At the same time, we must not lose sight of the fact that the world does not begin and end in Europe. A reminder of this truth came last week from New Delhi. There, the Washington-based Jewish Institute for National Security Affairs held a trilateral conference where former Israeli, American and Indian security and diplomatic elites met to discuss the formation of a strategic alliance between the three democracies. Today, Israel is the second largest supplier of military goods to India behind the US. India's middle class is 100 million people strong and is capable of generating economic demand for Israeli products that could eventually replace European markets.

 

Far from boycotting Israel for fighting the terrorist war launched against it, India has over the past two and a half years been expanding its military and economic cooperation with Israel. An Indian diplomat told me last year that perhaps even more than the US, Israel is capable of deep economic cooperation with India because Israeli economic strengths are better attuned to the needs of the Third World.

 

 

"The burgeoning alliance with India provides an answer to European rejection of Israel and the US," says Martin Sherman of the Interdisciplinary Center at Herzliya who participated in last week's conference.

 

This week's European split over American policy in Iraq, combined with Europe's longstanding negative attitudes toward Israel, point to a new course in international relations.
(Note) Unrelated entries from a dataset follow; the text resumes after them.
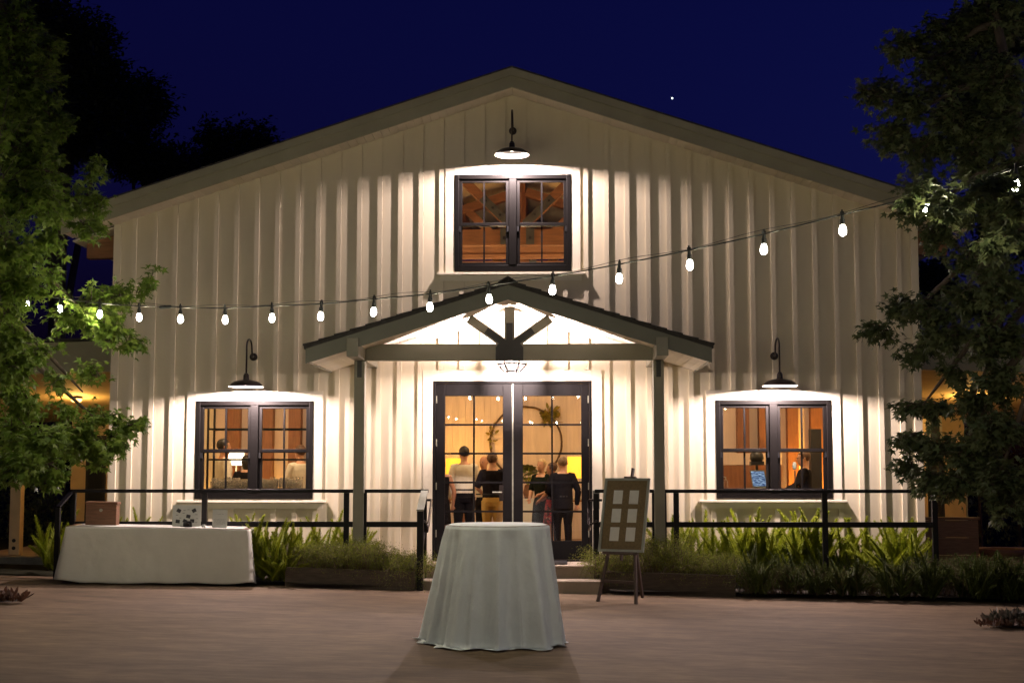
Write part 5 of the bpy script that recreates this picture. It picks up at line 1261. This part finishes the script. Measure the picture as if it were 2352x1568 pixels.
MB().tube([sp_+Vector((-.03, 0, 1.2)), sp_+Vector((.03, .02, 1.2))], .008, 5).build('tie', 'rubber', stk)
pt_ = B(2190, 1245, 1.0); pt_.z = gz(pt_.x)+.02
po = thing('clay_pot', 'large clay pot with a dark shrub beside the low timber wall', 'pot', (B(2300, 1240, 1).x, 1.0, gz(7)))
pp = Vector((B(2300, 1240, 1).x, 1.0, gz(7)-.03)); MB().lathe([(0, 0), (.2, 0), (.3, .5), (.33, .52), (.33, .58), (.28, .58), (.26, .5), (0, .5)], pp, 20, False).build('pot', 'pot', po, smooth=True)
# hedge shrubs beyond the left porch
for i, (u, v, y, r, lab) in enumerate(((110, 1210, 7.6, .55, 'rounded dark shrub beyond the left side porch'), (20, 1215, 8.2, .7, 'dark shrub at the far left edge beyond the porch post'), (150, 1100, 9.5, .9, 'tall dark reddish shrub behind the rounded one at the left'), (2250, 1150, 8, .9, 'dark shrub beyond the right side porch'), (2340, 1150, 8.5, 1.0, 'dark shrub at the far right edge beyond the porch'))):
    c = B(u, v, y); c.z = r*.7
    t = thing('shrub', lab, 'shrub', (c.x, y, 0), 'shrubs beyond the side porches'); rg = np.random.default_rng(70+i); n = 900
    w = rg.normal(size=(n, 3)); w /= np.linalg.norm(w, axis=1, keepdims=True); hgt = r*(1.0 if i < 2 else 1.6)
    P = w*rg.uniform(.6, 1, (n, 1))*[r, r*.8, hgt]+[0, 0, hgt*.9]; V, F = scatter(*OVAL, P, w+rg.normal(size=(n, 3))*.6, rg.uniform(.07, .12, n), rg.uniform(0, 6, n))
    f = place('foliage', npmesh('foliage', V, F), 'sage' if i == 2 else 'leaf_dark', t); f['kind'] = 'stuff'
    MB().tube([(0, 0, 0), (0, 0, hgt)], [.05, .02], 6).build('stem', 'bark', None).parent = t
# ================================================================== the evening star
sp_ = W(1544, 226, 600); o = MB().lathe([(0, -.42), (.3, -.3), (.42, 0), (.3, .3), (0, .42)], sp_, 10, False).build('star', 'star', smooth=True)
top(o, 'bright evening star over the right roof slope', 'star')
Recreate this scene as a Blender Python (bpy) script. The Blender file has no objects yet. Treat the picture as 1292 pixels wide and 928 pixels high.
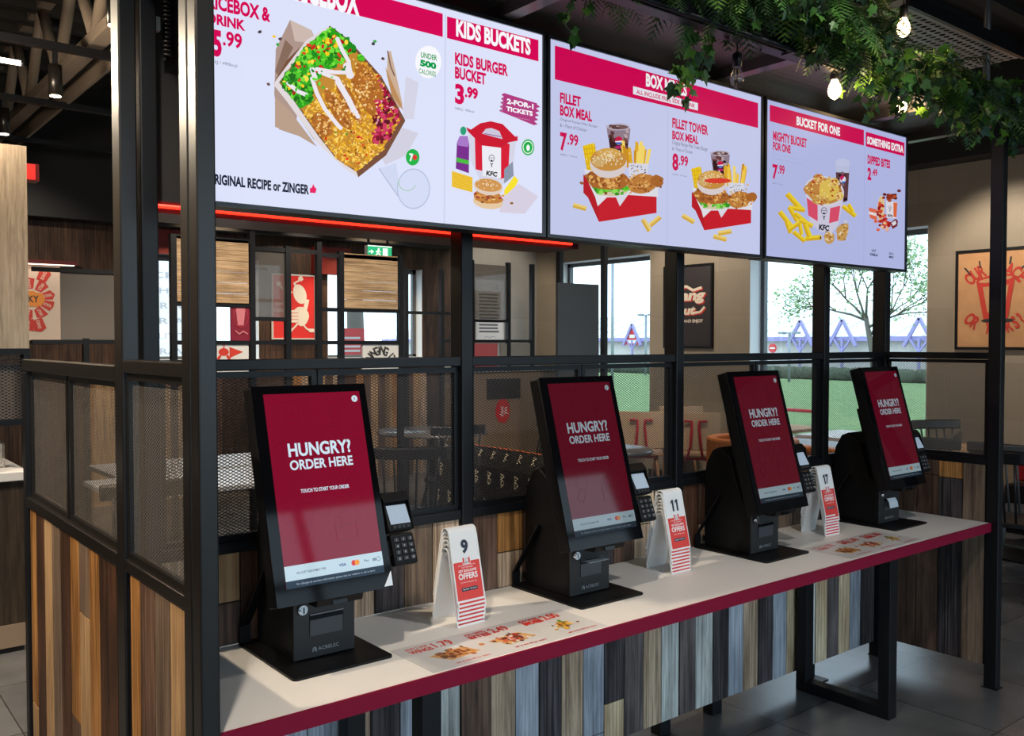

The notion of a "Western Alliance," sharing common values, common threat perceptions, and common attitudes is coming unglued. In its place is a new "coalition of the willing," as George W. Bush puts it, willing to stand up to the threat of unconventional terrorism and unappeasable states. Alliances and friendships must now be forged with those nations, like India that appreciate America — and Israel — for our virtues and for our strengths.